Her vakit “Acaba anlattığınız, yazdığınız, kitaplarınızda bahsettiğiniz adamlar bugün de var mı? Yaşıyorlar mı? Ya da onları yetiştiren insanlar, onların yetiştirildikleri dergahlar halen dahi bulunur mu?” diye soranlar oluyor. El cevap, elbette öyle adamlar vardır ve onları yetiştirenler de bulunur. Böyle cevap veriyorum soranlara. Ve biz bilmiyoruz, görmüyoruz, göremiyoruz diye bir şeyler yok anlamına da gelmiyor diye ekliyorum sonuna. Ya biz doğru yere bakmıyoruz ya da bakıyor ama göremiyoruz.

Bu topraklar bir dava, mukaddes bir dava uğruna yola düşen adamların her bir yanına gül bahçesi gibi açtıkları dergahların olduğu yerler. Gönüllerini buralara serptiler ve gönül alıp da gönül verdiler. “Nerede bir evliya kabri varsa orası bir Türk toprağıdır” denmesi boşuna değildir yani. Hangi şehrine, hangi semtine ve hatta hangi köyüne gitseniz orada hamuşana karışmış bir dervişin kabrini bulursunuz elbette. ve bence her şehrin bir dervişi vardır. Ve o şehrin de esas sahibi onlardır.

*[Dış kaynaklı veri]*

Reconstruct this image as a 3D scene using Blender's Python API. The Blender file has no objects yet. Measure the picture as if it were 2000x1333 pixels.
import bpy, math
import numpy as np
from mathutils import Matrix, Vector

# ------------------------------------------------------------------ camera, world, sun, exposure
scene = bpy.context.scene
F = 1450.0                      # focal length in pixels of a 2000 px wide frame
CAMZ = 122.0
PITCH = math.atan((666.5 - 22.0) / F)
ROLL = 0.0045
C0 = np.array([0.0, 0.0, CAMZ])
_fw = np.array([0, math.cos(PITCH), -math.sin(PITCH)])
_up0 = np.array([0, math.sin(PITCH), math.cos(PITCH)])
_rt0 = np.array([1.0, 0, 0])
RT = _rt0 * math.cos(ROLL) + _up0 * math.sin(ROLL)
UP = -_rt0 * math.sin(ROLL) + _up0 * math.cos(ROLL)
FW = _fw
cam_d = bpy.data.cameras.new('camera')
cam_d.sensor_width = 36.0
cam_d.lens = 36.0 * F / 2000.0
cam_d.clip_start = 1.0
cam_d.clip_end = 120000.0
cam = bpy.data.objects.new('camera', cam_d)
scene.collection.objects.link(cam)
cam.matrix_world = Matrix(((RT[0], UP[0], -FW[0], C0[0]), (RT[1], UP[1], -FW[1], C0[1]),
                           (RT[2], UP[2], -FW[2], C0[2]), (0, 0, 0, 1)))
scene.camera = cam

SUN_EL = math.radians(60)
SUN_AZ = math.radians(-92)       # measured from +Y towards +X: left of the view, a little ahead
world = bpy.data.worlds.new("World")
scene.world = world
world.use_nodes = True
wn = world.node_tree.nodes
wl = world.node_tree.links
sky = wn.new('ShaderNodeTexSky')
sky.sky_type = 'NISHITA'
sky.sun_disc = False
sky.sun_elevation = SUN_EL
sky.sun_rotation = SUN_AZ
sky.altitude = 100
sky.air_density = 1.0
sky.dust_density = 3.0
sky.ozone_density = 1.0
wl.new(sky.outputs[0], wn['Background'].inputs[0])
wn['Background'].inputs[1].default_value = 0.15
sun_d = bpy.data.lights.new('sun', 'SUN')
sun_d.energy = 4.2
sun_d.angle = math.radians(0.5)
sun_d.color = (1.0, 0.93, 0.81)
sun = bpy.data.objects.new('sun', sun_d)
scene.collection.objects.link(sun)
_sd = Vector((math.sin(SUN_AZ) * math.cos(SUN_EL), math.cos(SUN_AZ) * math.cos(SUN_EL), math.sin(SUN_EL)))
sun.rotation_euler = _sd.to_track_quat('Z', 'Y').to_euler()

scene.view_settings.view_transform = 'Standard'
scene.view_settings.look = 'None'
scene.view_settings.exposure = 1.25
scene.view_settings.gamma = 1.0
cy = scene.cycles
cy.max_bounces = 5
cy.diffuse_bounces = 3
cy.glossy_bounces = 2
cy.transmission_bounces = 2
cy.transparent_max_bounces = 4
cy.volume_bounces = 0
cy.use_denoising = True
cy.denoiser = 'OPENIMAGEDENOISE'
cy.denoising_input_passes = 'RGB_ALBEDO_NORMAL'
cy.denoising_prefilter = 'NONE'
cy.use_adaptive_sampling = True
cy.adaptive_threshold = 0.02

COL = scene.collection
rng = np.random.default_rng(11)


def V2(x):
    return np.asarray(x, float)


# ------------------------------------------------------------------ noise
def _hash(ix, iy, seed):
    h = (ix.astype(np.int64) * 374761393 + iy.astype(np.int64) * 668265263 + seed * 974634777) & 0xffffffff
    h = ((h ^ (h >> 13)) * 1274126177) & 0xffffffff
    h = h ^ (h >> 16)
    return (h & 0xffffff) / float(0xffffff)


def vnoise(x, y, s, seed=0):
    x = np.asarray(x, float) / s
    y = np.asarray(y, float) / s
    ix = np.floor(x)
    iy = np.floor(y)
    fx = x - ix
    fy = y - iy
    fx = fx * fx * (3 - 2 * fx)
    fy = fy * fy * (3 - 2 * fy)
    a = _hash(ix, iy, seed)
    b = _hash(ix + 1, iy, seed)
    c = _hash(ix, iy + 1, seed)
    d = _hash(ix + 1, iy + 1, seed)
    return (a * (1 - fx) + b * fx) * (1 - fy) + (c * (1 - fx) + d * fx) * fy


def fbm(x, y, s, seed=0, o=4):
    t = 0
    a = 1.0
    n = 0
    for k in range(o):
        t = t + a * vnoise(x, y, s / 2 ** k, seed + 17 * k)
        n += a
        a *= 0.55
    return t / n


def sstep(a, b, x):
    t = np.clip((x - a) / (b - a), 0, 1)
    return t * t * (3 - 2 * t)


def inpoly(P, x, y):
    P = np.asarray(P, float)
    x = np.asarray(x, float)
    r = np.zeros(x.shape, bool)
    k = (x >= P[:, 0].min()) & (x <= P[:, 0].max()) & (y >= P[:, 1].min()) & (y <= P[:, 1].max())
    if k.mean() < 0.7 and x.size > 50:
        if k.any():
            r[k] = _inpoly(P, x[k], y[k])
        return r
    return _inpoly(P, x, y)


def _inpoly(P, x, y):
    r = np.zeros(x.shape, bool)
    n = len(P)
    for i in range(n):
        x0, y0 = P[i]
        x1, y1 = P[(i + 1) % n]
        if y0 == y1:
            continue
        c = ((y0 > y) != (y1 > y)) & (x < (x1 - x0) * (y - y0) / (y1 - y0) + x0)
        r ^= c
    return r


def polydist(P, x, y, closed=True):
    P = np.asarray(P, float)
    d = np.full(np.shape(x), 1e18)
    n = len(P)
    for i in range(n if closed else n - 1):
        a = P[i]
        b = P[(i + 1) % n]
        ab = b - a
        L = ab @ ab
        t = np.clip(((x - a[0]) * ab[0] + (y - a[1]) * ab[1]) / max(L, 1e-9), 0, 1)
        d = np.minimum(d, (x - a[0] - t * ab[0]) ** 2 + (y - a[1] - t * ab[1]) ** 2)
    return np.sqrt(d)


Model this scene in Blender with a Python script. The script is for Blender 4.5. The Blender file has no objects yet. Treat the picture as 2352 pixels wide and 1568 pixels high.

Tam da bu bahiste bir yerden bahsedeyim size; Arifan Külliyesinden… Sivas’ta ve say ki yine bozkırın ortasından o çok uzak diyarlardan atlanıp da bir hayal uğruna yollara düşen dervişlerden, alperenlerden tevarüs aldıkları sırrı tohum gibi gönüllere ekmeye devam edenlerin olduğu bir yerden… “Hâlâ böyle insanlar var mı?” diye soranlar için özellikle ve bile isteye söylüyorum ki; var. Anadolu’nun her yanında olduğu gibi şimdi de ve bundan sonra da bu davaya sahip çıkan ve sahip çıkacak olanları yetiştirenler var çok şükür.